## Requirement
Extract the data exactly, missing nothing.

* * * *

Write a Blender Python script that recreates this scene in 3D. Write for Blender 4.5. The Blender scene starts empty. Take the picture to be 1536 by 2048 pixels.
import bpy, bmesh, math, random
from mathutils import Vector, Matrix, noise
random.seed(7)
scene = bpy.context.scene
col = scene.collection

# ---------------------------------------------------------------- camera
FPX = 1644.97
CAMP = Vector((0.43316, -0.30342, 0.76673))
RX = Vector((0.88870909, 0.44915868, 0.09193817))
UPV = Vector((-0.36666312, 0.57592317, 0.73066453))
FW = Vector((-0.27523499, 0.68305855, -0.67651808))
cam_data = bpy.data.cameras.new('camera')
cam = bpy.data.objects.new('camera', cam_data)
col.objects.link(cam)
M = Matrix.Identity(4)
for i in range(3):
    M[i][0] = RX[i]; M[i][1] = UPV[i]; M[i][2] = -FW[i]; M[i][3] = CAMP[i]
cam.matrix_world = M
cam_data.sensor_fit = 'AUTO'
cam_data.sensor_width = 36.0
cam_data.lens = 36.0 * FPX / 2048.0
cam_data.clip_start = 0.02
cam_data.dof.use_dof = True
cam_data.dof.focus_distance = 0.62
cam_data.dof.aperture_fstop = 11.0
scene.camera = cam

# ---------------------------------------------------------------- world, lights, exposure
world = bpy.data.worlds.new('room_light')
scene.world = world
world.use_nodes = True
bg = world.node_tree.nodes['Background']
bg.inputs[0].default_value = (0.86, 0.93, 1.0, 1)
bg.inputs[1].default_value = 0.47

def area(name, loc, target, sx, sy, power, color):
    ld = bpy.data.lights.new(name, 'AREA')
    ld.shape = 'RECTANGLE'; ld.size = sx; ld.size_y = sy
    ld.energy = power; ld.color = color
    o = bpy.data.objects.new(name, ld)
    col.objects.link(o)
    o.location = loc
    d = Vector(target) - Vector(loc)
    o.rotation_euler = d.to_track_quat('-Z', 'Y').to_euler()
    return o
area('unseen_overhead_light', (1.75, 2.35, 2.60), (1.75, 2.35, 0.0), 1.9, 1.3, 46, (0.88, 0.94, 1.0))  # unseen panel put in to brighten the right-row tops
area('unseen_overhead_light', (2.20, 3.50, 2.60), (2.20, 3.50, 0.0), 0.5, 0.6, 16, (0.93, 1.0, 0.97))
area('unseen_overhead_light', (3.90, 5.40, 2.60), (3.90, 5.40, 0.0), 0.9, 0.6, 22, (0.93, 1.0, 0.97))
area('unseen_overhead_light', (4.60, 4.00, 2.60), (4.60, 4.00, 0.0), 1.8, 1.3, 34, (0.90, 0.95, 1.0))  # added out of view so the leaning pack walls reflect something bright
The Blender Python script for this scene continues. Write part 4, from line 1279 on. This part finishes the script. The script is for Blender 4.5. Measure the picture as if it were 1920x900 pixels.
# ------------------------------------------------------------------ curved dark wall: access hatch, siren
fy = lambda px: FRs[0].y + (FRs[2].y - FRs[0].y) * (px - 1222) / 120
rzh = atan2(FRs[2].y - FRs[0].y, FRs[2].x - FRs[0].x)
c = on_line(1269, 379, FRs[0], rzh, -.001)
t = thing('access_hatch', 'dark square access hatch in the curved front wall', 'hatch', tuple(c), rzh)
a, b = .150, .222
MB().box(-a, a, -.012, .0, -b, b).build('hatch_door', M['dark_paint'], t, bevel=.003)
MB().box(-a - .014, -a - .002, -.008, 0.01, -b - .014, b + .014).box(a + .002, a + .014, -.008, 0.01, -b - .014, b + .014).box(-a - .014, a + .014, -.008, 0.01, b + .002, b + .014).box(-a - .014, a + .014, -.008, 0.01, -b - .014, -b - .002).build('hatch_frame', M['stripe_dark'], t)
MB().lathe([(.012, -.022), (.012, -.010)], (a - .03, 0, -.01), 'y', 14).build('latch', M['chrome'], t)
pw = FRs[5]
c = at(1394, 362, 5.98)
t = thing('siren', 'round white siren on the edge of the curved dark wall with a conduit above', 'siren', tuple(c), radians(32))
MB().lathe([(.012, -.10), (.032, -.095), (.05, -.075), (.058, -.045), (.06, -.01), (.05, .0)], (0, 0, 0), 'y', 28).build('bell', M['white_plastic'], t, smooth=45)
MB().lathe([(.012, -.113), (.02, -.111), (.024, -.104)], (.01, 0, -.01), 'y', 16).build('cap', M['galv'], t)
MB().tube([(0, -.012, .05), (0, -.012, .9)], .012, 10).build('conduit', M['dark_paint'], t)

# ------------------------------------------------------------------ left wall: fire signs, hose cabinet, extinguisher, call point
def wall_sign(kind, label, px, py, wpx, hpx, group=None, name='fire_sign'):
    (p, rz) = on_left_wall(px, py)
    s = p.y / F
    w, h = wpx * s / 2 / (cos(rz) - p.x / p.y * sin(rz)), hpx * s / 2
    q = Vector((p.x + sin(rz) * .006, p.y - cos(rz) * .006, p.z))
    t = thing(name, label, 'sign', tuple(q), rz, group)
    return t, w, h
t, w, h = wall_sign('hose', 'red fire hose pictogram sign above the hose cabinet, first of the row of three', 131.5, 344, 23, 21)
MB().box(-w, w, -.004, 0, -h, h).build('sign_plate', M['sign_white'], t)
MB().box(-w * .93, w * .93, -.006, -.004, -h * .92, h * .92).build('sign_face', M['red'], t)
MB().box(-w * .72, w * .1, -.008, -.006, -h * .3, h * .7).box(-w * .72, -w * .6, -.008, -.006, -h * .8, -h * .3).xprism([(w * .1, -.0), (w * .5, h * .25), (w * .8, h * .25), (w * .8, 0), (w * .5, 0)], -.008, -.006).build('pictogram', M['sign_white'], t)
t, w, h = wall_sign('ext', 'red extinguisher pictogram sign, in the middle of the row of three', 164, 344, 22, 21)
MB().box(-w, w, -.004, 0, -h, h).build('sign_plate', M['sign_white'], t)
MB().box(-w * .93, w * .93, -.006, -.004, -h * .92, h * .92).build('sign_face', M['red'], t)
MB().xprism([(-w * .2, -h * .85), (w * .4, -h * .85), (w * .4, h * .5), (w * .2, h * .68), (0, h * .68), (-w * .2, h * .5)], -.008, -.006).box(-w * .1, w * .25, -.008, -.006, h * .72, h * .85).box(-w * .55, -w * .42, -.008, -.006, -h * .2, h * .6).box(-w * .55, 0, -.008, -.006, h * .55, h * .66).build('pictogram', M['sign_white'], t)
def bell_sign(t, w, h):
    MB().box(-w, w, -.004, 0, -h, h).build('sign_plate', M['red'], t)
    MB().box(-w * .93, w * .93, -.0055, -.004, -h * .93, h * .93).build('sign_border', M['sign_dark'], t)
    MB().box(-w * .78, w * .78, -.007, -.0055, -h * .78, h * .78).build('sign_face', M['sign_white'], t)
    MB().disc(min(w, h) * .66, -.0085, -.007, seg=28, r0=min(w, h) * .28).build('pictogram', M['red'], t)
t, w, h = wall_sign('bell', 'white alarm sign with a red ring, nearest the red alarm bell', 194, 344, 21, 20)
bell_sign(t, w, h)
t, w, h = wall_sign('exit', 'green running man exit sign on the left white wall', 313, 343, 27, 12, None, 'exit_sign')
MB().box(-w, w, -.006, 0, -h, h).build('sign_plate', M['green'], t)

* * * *

## Exercise result
Write a Blender Python script that recreates this scene in 3D. Write for Blender 4.5. The Blender scene starts empty. Take the picture to be 1536 by 2048 pixels.
import bpy, bmesh, math, random
from mathutils import Vector, Matrix, noise
random.seed(7)
scene = bpy.context.scene
col = scene.collection

# ---------------------------------------------------------------- camera
FPX = 1644.97
CAMP = Vector((0.43316, -0.30342, 0.76673))
RX = Vector((0.88870909, 0.44915868, 0.09193817))
UPV = Vector((-0.36666312, 0.57592317, 0.73066453))
FW = Vector((-0.27523499, 0.68305855, -0.67651808))
cam_data = bpy.data.cameras.new('camera')
cam = bpy.data.objects.new('camera', cam_data)
col.objects.link(cam)
M = Matrix.Identity(4)
for i in range(3):
    M[i][0] = RX[i]; M[i][1] = UPV[i]; M[i][2] = -FW[i]; M[i][3] = CAMP[i]
cam.matrix_world = M
cam_data.sensor_fit = 'AUTO'
cam_data.sensor_width = 36.0
cam_data.lens = 36.0 * FPX / 2048.0
cam_data.clip_start = 0.02
cam_data.dof.use_dof = True
cam_data.dof.focus_distance = 0.62
cam_data.dof.aperture_fstop = 11.0
scene.camera = cam

# ---------------------------------------------------------------- world, lights, exposure
world = bpy.data.worlds.new('room_light')
scene.world = world
world.use_nodes = True
bg = world.node_tree.nodes['Background']
bg.inputs[0].default_value = (0.86, 0.93, 1.0, 1)
bg.inputs[1].default_value = 0.47

def area(name, loc, target, sx, sy, power, color):
    ld = bpy.data.lights.new(name, 'AREA')
    ld.shape = 'RECTANGLE'; ld.size = sx; ld.size_y = sy
    ld.energy = power; ld.color = color
    o = bpy.data.objects.new(name, ld)
    col.objects.link(o)
    o.location = loc
    d = Vector(target) - Vector(loc)
    o.rotation_euler = d.to_track_quat('-Z', 'Y').to_euler()
    return o
area('unseen_overhead_light', (1.75, 2.35, 2.60), (1.75, 2.35, 0.0), 1.9, 1.3, 46, (0.88, 0.94, 1.0))  # unseen panel put in to brighten the right-row tops
area('unseen_overhead_light', (2.20, 3.50, 2.60), (2.20, 3.50, 0.0), 0.5, 0.6, 16, (0.93, 1.0, 0.97))
area('unseen_overhead_light', (3.90, 5.40, 2.60), (3.90, 5.40, 0.0), 0.9, 0.6, 22, (0.93, 1.0, 0.97))
area('unseen_overhead_light', (4.60, 4.00, 2.60), (4.60, 4.00, 0.0), 1.8, 1.3, 34, (0.90, 0.95, 1.0))  # added out of view so the leaning pack walls reflect something bright
The Blender Python script for this scene continues. Write part 4, from line 1279 on. This part finishes the script. The script is for Blender 4.5. Measure the picture as if it were 1920x900 pixels.
# ------------------------------------------------------------------ curved dark wall: access hatch, siren
fy = lambda px: FRs[0].y + (FRs[2].y - FRs[0].y) * (px - 1222) / 120
rzh = atan2(FRs[2].y - FRs[0].y, FRs[2].x - FRs[0].x)
c = on_line(1269, 379, FRs[0], rzh, -.001)
t = thing('access_hatch', 'dark square access hatch in the curved front wall', 'hatch', tuple(c), rzh)
a, b = .150, .222
MB().box(-a, a, -.012, .0, -b, b).build('hatch_door', M['dark_paint'], t, bevel=.003)
MB().box(-a - .014, -a - .002, -.008, 0.01, -b - .014, b + .014).box(a + .002, a + .014, -.008, 0.01, -b - .014, b + .014).box(-a - .014, a + .014, -.008, 0.01, b + .002, b + .014).box(-a - .014, a + .014, -.008, 0.01, -b - .014, -b - .002).build('hatch_frame', M['stripe_dark'], t)
MB().lathe([(.012, -.022), (.012, -.010)], (a - .03, 0, -.01), 'y', 14).build('latch', M['chrome'], t)
pw = FRs[5]
c = at(1394, 362, 5.98)
t = thing('siren', 'round white siren on the edge of the curved dark wall with a conduit above', 'siren', tuple(c), radians(32))
MB().lathe([(.012, -.10), (.032, -.095), (.05, -.075), (.058, -.045), (.06, -.01), (.05, .0)], (0, 0, 0), 'y', 28).build('bell', M['white_plastic'], t, smooth=45)
MB().lathe([(.012, -.113), (.02, -.111), (.024, -.104)], (.01, 0, -.01), 'y', 16).build('cap', M['galv'], t)
MB().tube([(0, -.012, .05), (0, -.012, .9)], .012, 10).build('conduit', M['dark_paint'], t)

# ------------------------------------------------------------------ left wall: fire signs, hose cabinet, extinguisher, call point
def wall_sign(kind, label, px, py, wpx, hpx, group=None, name='fire_sign'):
    (p, rz) = on_left_wall(px, py)
    s = p.y / F
    w, h = wpx * s / 2 / (cos(rz) - p.x / p.y * sin(rz)), hpx * s / 2
    q = Vector((p.x + sin(rz) * .006, p.y - cos(rz) * .006, p.z))
    t = thing(name, label, 'sign', tuple(q), rz, group)
    return t, w, h
t, w, h = wall_sign('hose', 'red fire hose pictogram sign above the hose cabinet, first of the row of three', 131.5, 344, 23, 21)
MB().box(-w, w, -.004, 0, -h, h).build('sign_plate', M['sign_white'], t)
MB().box(-w * .93, w * .93, -.006, -.004, -h * .92, h * .92).build('sign_face', M['red'], t)
MB().box(-w * .72, w * .1, -.008, -.006, -h * .3, h * .7).box(-w * .72, -w * .6, -.008, -.006, -h * .8, -h * .3).xprism([(w * .1, -.0), (w * .5, h * .25), (w * .8, h * .25), (w * .8, 0), (w * .5, 0)], -.008, -.006).build('pictogram', M['sign_white'], t)
t, w, h = wall_sign('ext', 'red extinguisher pictogram sign, in the middle of the row of three', 164, 344, 22, 21)
MB().box(-w, w, -.004, 0, -h, h).build('sign_plate', M['sign_white'], t)
MB().box(-w * .93, w * .93, -.006, -.004, -h * .92, h * .92).build('sign_face', M['red'], t)
MB().xprism([(-w * .2, -h * .85), (w * .4, -h * .85), (w * .4, h * .5), (w * .2, h * .68), (0, h * .68), (-w * .2, h * .5)], -.008, -.006).box(-w * .1, w * .25, -.008, -.006, h * .72, h * .85).box(-w * .55, -w * .42, -.008, -.006, -h * .2, h * .6).box(-w * .55, 0, -.008, -.006, h * .55, h * .66).build('pictogram', M['sign_white'], t)
def bell_sign(t, w, h):
    MB().box(-w, w, -.004, 0, -h, h).build('sign_plate', M['red'], t)
    MB().box(-w * .93, w * .93, -.0055, -.004, -h * .93, h * .93).build('sign_border', M['sign_dark'], t)
    MB().box(-w * .78, w * .78, -.007, -.0055, -h * .78, h * .78).build('sign_face', M['sign_white'], t)
    MB().disc(min(w, h) * .66, -.0085, -.007, seg=28, r0=min(w, h) * .28).build('pictogram', M['red'], t)
t, w, h = wall_sign('bell', 'white alarm sign with a red ring, nearest the red alarm bell', 194, 344, 21, 20)
bell_sign(t, w, h)
t, w, h = wall_sign('exit', 'green running man exit sign on the left white wall', 313, 343, 27, 12, None, 'exit_sign')
MB().box(-w, w, -.006, 0, -h, h).build('sign_plate', M['green'], t)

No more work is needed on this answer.